The study highlights trending concerns from 2021 to 2024, and takes a close look into fleet managers’ current challenges:

  • Struggling with hours-of-service (HOS) limits and use exemptions jumped 13% from 2023 to 2024.
  • Finding and retaining high-quality drivers remained a top item from prior years and grew 12% from 2023.
  • Understanding how the Federal Motor Carrier Safety Administration (FMCSA) regulations specifically apply to them stayed on the list of top concerns, increasing 9% year-over-year.

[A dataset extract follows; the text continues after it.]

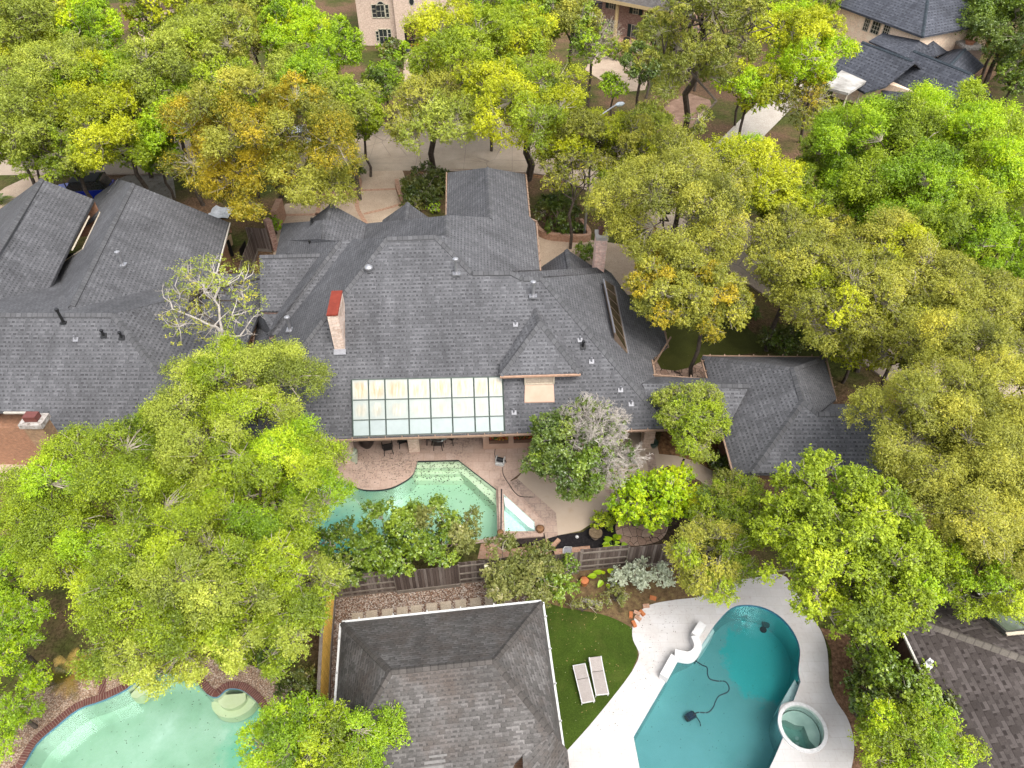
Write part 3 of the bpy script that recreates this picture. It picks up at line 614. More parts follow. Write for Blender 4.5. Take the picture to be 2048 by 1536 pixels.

Daren Hansen, senior industry advisor at J. J. Keller, says, “Despite widespread use of electronic logs, hours-of-service compliance remains a key issue, with HOS violations making up over 40% of all roadside violations and nearly 1 in 5 violations found during audits in 2023. Toss in a variety of exceptions, and it’s no wonder that drivers struggle with HOS compliance.”

Key Takeaways:

  • For two years in a row, the most important aspects of FMCSA compliance remain unchanged. Forty-seven percent (47%) of fleet managers who participated in the study stated that “Having accurate and well-organized Driver Qualification files” was the most important aspect of FMCSA compliance. This was up 5% from 2023.
  • Comments from respondents regarding the most challenging aspects of their job included, “Staying up to date with changing DOT and OSHA rules” and “Ensuring all parts of compliance are monitored and records centrally retained.”
  • Sixty-five percent (65%) of those surveyed agree that continuous learning is “mostly” or “completely” emphasized by their company.
  • When it comes to driver training, respondents believe it’s most important that their training is specific to the unique needs of their drivers, operations, vehicles or industry (47%) and that drivers apply what they learn in training (45%).
    •  Additional top training concerns included:
      • Having accurate and well-organized training records (30%)
      • Having engaged and interesting training (28%)
      • Being able to prove, if needed, that a driver understood the training content (25%)
  • The most important aspect of overall safety that fleet managers want to see is leadership consistently showing that safety is important (51%). A close second is employees knowing that they are valued, and that is why fleet managers want them to be safe (46%).